Global minimum tax nears reality

It’s been a long time coming, but after years of analysis, position papers, discussions, negotiation, proposals and counter-proposals, the international tax arena is moving ahead toward goals set by international agreement years ago.

The European Commission recently released its proposal for the Pillar Two Directive, which would require large multinational corporations to pay a 15% minimum tax rate in jurisdictions where they operate, following the OECD inclusive framework rules. The planned implementation date is Jan. 1, 2023.

It all began in 2013, when the BEPS, or Base Erosion and Profit Shifting, project was initiated by the OECD, according to Monika Loving, leader of the international tax services practice at Top 10 Firm BDO USA.
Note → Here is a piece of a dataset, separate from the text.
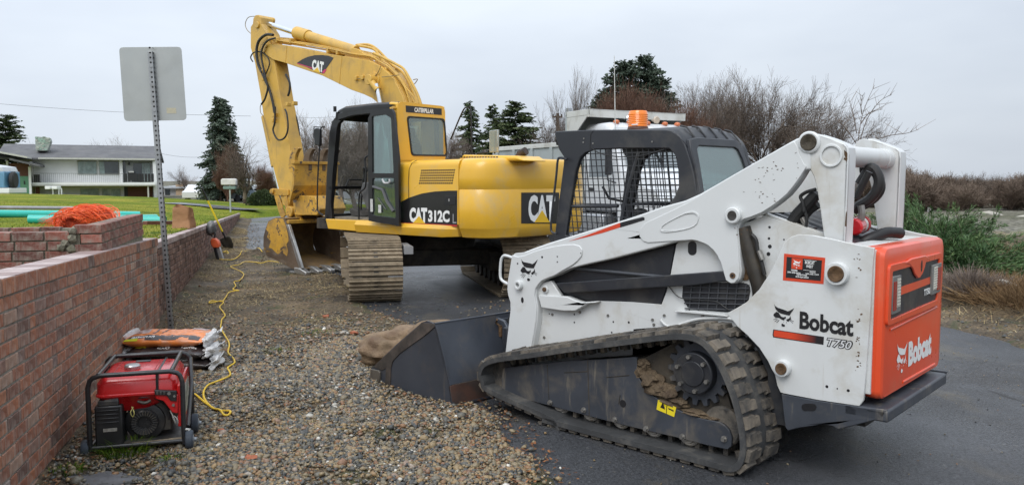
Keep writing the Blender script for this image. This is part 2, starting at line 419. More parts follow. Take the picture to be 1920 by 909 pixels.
LAWN=ground_mat('lawn',[(.32,(.085,.125,.012)),(.5,(.15,.175,.02)),(.66,(.25,.225,.035))],rough=.9,scale=.22,fine=22,bump=.9,spec=.05,extra=[((.055,.095,.018),.8,.54,.66,(1,.4,1)),((.25,.21,.08),.5,.60,.75,(.6,1,1))])
# the great sheet to the horizon
g=MB();n=24
vs=[(-1500+3000*i/n,-400+1900*j/n,-.06)for j in range(n+1)for i in range(n+1)]
g.add(vs,[(j*(n+1)+i,j*(n+1)+i+1,(j+1)*(n+1)+i+1,(j+1)*(n+1)+i)for j in range(n)for i in range(n)])
tag(g.build('ground',FIELD,flip=False),kind='structure')
# road: one asphalt sheet, a little crowned and worn
def grid_sheet(name,mt,x0,x1,y0,y1,nx,ny,zf,keep=None,kind='structure',sharp=180):
    xs=np.linspace(x0,x1,nx);ys=np.linspace(y0,y1,ny)if np.isscalar(y0)and ny>0 else ys_
    V=[]
    for y in ys:
        for x in xs:V.append((x,y,zf(x,y)))
    F=[]
    for j in range(len(ys)-1):
        for i in range(nx-1):
            if keep is None or keep((xs[i]+xs[i+1])/2,(ys[j]+ys[j+1])/2):F.append((j*nx+i,j*nx+i+1,(j+1)*nx+i+1,(j+1)*nx+i))
    o=link(name,np_mesh(name,V,F,mt,smooth=True));return tag(o,kind=kind)
grid_sheet('road',ASPH,-14,22,-6,60,60,90,lambda x,y:.006*nrm(x,y,.4)-.004,keep=lambda x,y:x>edge_x(y)-.8)
# soil verge and gravel bed on the left
def verge_z(x,y):
    d=edge_x(y)+.12*nrm(x,y,1.7,3)+.05*nrm(x,y,6,5)-x
    m=max(0.,min(1.,d/.12));m=m*m*(3-2*m)
    z=.012+.012*nrm(x,y,2.2)+.012*nrm(x,y,7,2)+.006*nrm(x,y,21,4)
    w_=max(0,1-abs(x-wall_x(y))/.5);z+=.06*w_*w_ if y>9 else .02*w_
    if 7.5<y<19:z+=.022*max(0,nrm(x,y,3.1,9))+.012*nrm(x,y,12,11)
    # turned earth beside the open bucket
    for (cx,cy,sx,sy,h)in ((-5.0,17.0,.8,.35,.17),(-4.3,16.8,.6,.3,.12),(-5.9,16.6,.5,.3,.10),(-2.6,13.4,.7,.7,.06),(-2.5,11.6,.35,.6,.05),(-3.0,15.6,.6,.5,.12)):
        e=((x-cx)/sx)**2+((y-cy)/sy)**2
        if e<4:z+=h*math.exp(-e)*(1+.7*nrm(x,y,9,1))
    return z*m-.05*(1-m)
grid_sheet('verge',SOIL,-6.8,1.0,2.6,9.6,190,170,verge_z,keep=lambda x,y:wall_x(y)-.25<x<edge_x(y)+.35)
grid_sheet('far_verge',SOIL,-13.5,-.9,9.6,34,210,300,verge_z,keep=lambda x,y:wall_x(y)-.4<x<edge_x(y)+.4)
# right-hand bank: rough earth, then the field rising behind
def bank_z(x,y):
    d=x-right_x(y)+.25*nrm(x,y,.9,8)+.1*nrm(x,y,4)
    m=max(0.,min(1.,d/.35));z=.03+.05*abs(nrm(x,y,1.1,4))+.03*nrm(x,y,4,7)+.012*nrm(x,y,13,3)
    z+=.10*math.exp(-((d-1.6)/.35)**2)*(1+nrm(x,y,2.5))+min(.35,.05*max(0,d-2))
    return z*m-.05*(1-m)
grid_sheet('earth_bank',SOIL,3.6,16,3.5,19,190,210,bank_z,keep=lambda x,y:x>right_x(y)-.5)
def fz(x,y):return -.05+.42*max(0,min(1,(y-15)/8))*max(0,min(1,(x-6)/5))+.12*nrm(x,y,.09)+.03*nrm(x,y,.7)
grid_sheet('gravel_field',FIELD,5,110,15,75,120,80,fz)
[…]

“The OECD released its final BEPS report in October of 2015,” she said. “The final report had 15 action points around a wide variety of projects, which were intended to give governments around the world a framework for domestic and international tax rules. They were meant to address the shifting of profits between different jurisdictions, and align profits to match economic activities where business was taking place. And interestingly, the first action item was where we are today — taxation of the digital economy.”
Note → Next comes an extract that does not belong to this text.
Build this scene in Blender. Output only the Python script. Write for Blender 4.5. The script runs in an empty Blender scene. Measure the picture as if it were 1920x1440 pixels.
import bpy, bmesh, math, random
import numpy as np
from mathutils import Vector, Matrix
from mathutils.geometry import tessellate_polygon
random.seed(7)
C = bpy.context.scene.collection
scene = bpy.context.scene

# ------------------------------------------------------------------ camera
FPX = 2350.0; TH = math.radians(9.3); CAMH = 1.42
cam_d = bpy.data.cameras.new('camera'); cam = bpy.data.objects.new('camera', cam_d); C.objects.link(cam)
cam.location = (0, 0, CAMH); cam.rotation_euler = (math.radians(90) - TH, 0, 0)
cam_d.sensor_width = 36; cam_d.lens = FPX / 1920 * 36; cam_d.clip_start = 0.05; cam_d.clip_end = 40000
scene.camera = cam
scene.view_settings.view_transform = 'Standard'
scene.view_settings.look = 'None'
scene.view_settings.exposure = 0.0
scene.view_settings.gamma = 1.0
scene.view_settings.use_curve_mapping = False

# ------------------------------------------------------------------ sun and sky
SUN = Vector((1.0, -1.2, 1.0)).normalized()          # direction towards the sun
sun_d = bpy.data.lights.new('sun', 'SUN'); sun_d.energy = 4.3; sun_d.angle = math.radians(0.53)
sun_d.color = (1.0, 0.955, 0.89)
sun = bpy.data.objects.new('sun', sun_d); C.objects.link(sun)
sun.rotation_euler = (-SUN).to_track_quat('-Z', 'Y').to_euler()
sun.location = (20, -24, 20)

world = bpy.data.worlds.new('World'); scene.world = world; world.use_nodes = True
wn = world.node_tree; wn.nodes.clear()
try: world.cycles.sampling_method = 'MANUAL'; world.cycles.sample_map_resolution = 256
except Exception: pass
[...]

At the time, it was determined that the digital economy was too difficult a topic to address immediately, so they focused on developing other action items, and they tabled Action One pending further discussion.
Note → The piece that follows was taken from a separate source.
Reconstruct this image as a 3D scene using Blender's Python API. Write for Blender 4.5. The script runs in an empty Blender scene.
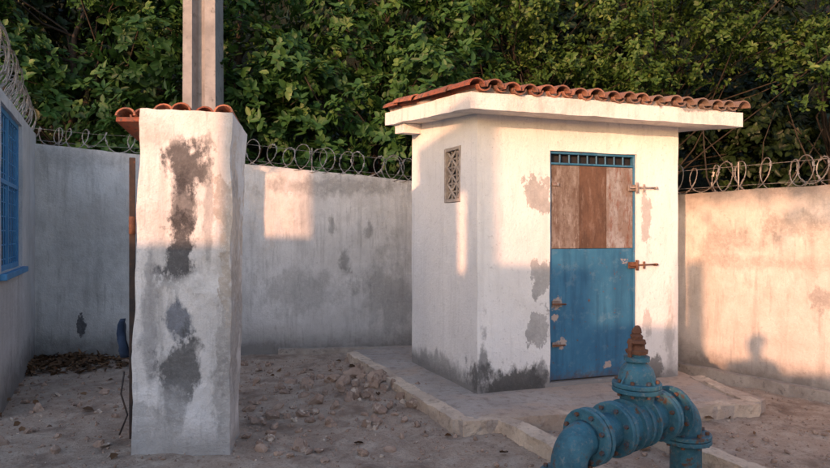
import bpy, bmesh, math, random
import numpy as np
from mathutils import Vector, Matrix, noise as mn
random.seed(7); rng=np.random.default_rng(7)
F=600.0; CX=415.0; CY=234.0; H=1.5
def P(x,y,Y): return Vector(((x-CX)/F*Y, Y, H-(y-CY)/F*Y))
def G(x,y,z=0.0):
    Y=(H-z)*F/(y-CY); return P(x,y,Y)
scene=bpy.context.scene
def link(o,parent=None):
    scene.collection.objects.link(o)
    if parent: o.parent=parent
    return o
def empty(name):
    e=bpy.data.objects.new(name,None); return link(e)
def mesh_obj(name,verts,faces,mat=None,parent=None,smooth=False):
    me=bpy.data.meshes.new(name); me.from_pydata([tuple(v) for v in verts],[],faces); me.update()
    if mat: me.materials.append(mat)
    if smooth:
        me.polygons.foreach_set("use_smooth",[True]*len(me.polygons))
    return link(bpy.data.objects.new(name,me),parent)
def fixn(o):
    bm=bmesh.new(); bm.from_mesh(o.data); bmesh.ops.remove_doubles(bm,verts=bm.verts,dist=1e-4)
    bmesh.ops.recalc_face_normals(bm,faces=bm.faces); bm.to_mesh(o.data); bm.free()
# ---------------- materials
class NB:
    def __init__(s,name):
        s.m=bpy.data.materials.new(name); s.m.use_nodes=True; s.t=s.m.node_tree; s.n=s.t.nodes; s.l=s.t.links
        s.b=s.n['Principled BSDF']; s.out=s.n['Material Output']
        s.co=s.n.new('ShaderNodeTexCoord').outputs['Object']
    def set(s,sock,v):
        if hasattr(v,'is_output') or isinstance(v,bpy.types.NodeSocket): s.l.new(v,sock)
        else:
            if isinstance(v,(tuple,list)) and len(v)==3 and sock.type=='RGBA': v=(*v,1)
            sock.default_value=v
    def noise(s,scale,detail=5,rough=.6,vec=None,dist=0.0):
        n=s.n.new('ShaderNodeTexNoise'); s.set(n.inputs['Vector'],vec or s.co)
        n.inputs['Scale'].default_value=scale; n.inputs['Detail'].default_value=detail; n.inputs['Roughness'].default_value=rough
        n.inputs['Distortion'].default_value=dist
        return n.outputs['Fac']
    def mp(s,scale=(1,1,1),loc=(0,0,0)):
        n=s.n.new('ShaderNodeMapping'); s.l.new(s.co,n.inputs['Vector']); n.inputs['Scale'].default_value=scale; n.inputs['Location'].default_value=loc
        return n.outputs['Vector']
    def rng(s,v,a,b,c=0.,d=1.):
        n=s.n.new('ShaderNodeMapRange'); s.set(n.inputs['Value'],v)
        for k,x in zip(('From Min','From Max','To Min','To Max'),(a,b,c,d)): s.set(n.inputs[k],x)
        return n.outputs['Result']
    def math(s,op,a,b=0.0):
        n=s.n.new('ShaderNodeMath'); n.operation=op; s.set(n.inputs[0],a); s.set(n.inputs[1],b); return n.outputs[0]
    def mix(s,f,a,b):
        n=s.n.new('ShaderNodeMix'); n.data_type='RGBA'; s.set(n.inputs[0],f); s.set(n.inputs[6],a); s.set(n.inputs[7],b); return n.outputs[2]
    def sep(s):
        n=s.n.new('ShaderNodeSeparateXYZ'); s.l.new(s.co,n.inputs[0]); return n.outputs
    def blob(s,c,r,wob,soft=.25):
        a=s.n.new('ShaderNodeVectorMath'); a.operation='SUBTRACT'; s.l.new(s.co,a.inputs[0]); a.inputs[1].default_value=tuple(c)
        d=s.n.new('ShaderNodeVectorMath'); d.operation='DIVIDE'; s.l.new(a.outputs[0],d.inputs[0]); d.inputs[1].default_value=tuple(r)
        e=s.n.new('ShaderNodeVectorMath'); e.operation='LENGTH'; s.l.new(d.outputs[0],e.inputs[0])
        return s.rng(s.math('ADD',e.outputs['Value'],wob),1.0+soft*.5,1.0-soft*.5)
    def finish(s,col,rough=.9,bump=None,bs=.4,bd=.01,metal=0.0,spec=.3):
        s.set(s.b.inputs['Base Color'],col); s.set(s.b.inputs['Roughness'],rough); s.set(s.b.inputs['Metallic'],metal)
        s.b.inputs['Specular IOR Level'].default_value=spec
        if bump is not None:
            n=s.n.new('ShaderNodeBump'); s.set(n.inputs['Height'],bump); n.inputs['Strength'].default_value=bs; n.inputs['Distance'].default_value=bd
            s.l.new(n.outputs[0],s.b.inputs['Normal'])
        return s.m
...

Over the course of 2015 through 2019, governments looked at other action items and implemented various points. Loving indicated: “They implemented much of the guidance from other action points. It was 2019 when they began to focus on the first action point, the digital economy. The work between members moved to a virtual platform, and in October 2020 they released a blueprint for a new global framework, BEPS 2.0.”

“It’s been a journey,” she observed. “As we came to the end of 2021, a number of milestones were reached on full agreement and endorsement of the OECD Inclusive Framework.”

The Pillar Two Model Rules, also referred to as the Anti-Global Base Erosion, or GloBE Rules, were released on Dec. 20, 2021. They are “designed to ensure large multinational enterprises pay a minimum level of tax on the income arising in each jurisdiction where they operate,” according to the OECD. The rules are meant to be models that provided a template for jurisdictions to implement into domestic law.

“As we look ahead to the rest of 2022, we’ll see a lot of more detailed information released on specific aspects of the plan,” said Loving. “Very detailed work needs to be done at the legislative and political levels.”

There are questions as to how the rules could be implemented in the U.S. A multilateral treaty would need to be ratified by two-thirds of the Senate, which might be difficult given current Republican opposition.

“Some sections of Build Back Better were intended to align U.S. GILTI (Global Intangible Low Taxed Income) rules to be in line with Pillar Two,” said Loving. “But that has stalled. Right now it’s unclear how or if Pillar One or Pillar Two will be implemented in the U.S.”

The next milestone in the coming months will be more guidance from the OECD around the coexistence of GILTI and Pillar Two.